Moins de production locale signifie moins d’emplois industriels, moins de revenus pour les États, et une dépendance accrue aux importations. C’est un cercle vicieux : on sacrifie des infrastructures stratégiques pour un bénéfice immédiat à la pompe.
Un commerce loin d’être gagnant-gagnant
Il faut le dire clairement : la Russie tire un avantage certain de cette situation. Elle trouve un débouché pour un produit délaissé par ses clients traditionnels, tout en renforçant son influence sur le continent. En échange, l’Afrique hérite d’un carburant polluant, de moteurs endommagés, de systèmes de santé sous pression et d’industries locales affaiblies.
L’absence de contrôles stricts dans plusieurs pays facilite cette pénétration du marché. Les inspections de qualité sont rares, et les sanctions, inexistantes. Tant que la vigilance fera défaut, ce commerce continuera de prospérer.
Quelles réponses possibles ?
Refuser le carburant russe n’est pas une solution simple, tant les contraintes budgétaires pèsent sur les États.
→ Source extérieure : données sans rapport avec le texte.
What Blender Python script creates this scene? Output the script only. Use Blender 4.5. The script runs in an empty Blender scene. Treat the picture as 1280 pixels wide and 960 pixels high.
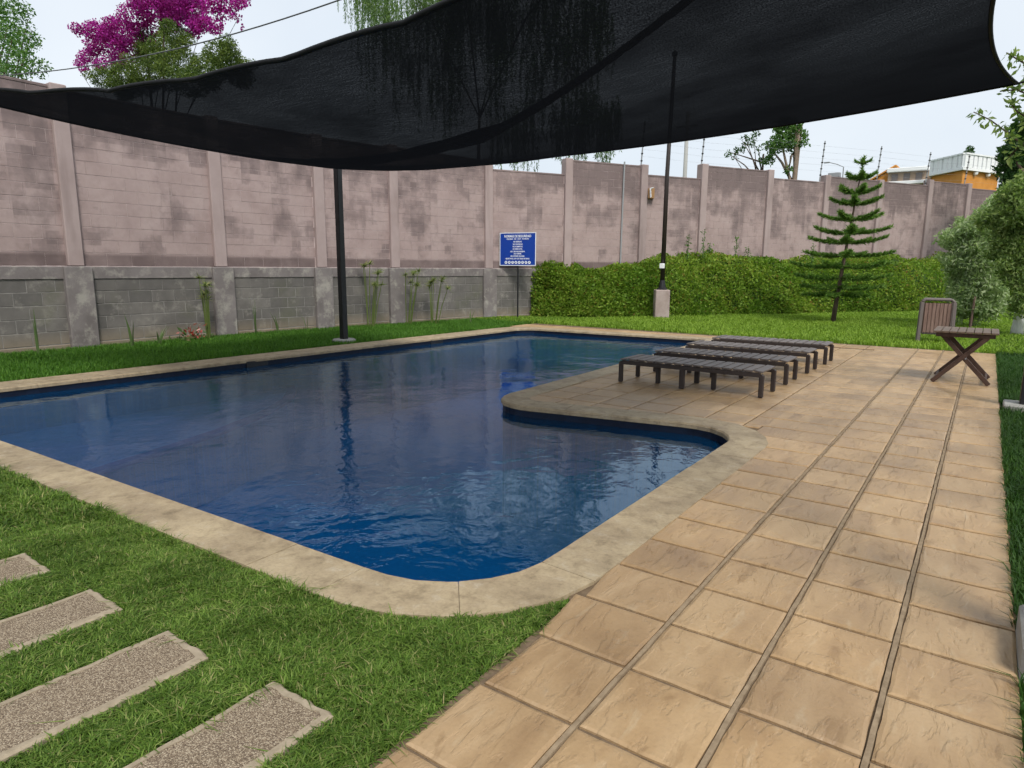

Mais accepter n’importe quelle cargaison, sans exigence de qualité, est tout aussi dangereux.
Plusieurs pistes existent :
• Imposer des normes régionales strictes sur la qualité des carburants.
• Mettre en place de véritables capacités de contrôle dans les ports.
• Protéger les raffineries locales avec des mesures économiques ciblées.
• Sensibiliser les consommateurs aux risques sanitaires et environnementaux.
Le carburant russe est peut-être moins cher aujourd’hui, mais il pourrait coûter très cher demain. Entre un soulagement immédiat et des conséquences lourdes à long terme, le choix devrait être évident : celui de défendre notre santé, notre environnement et notre souveraineté économique.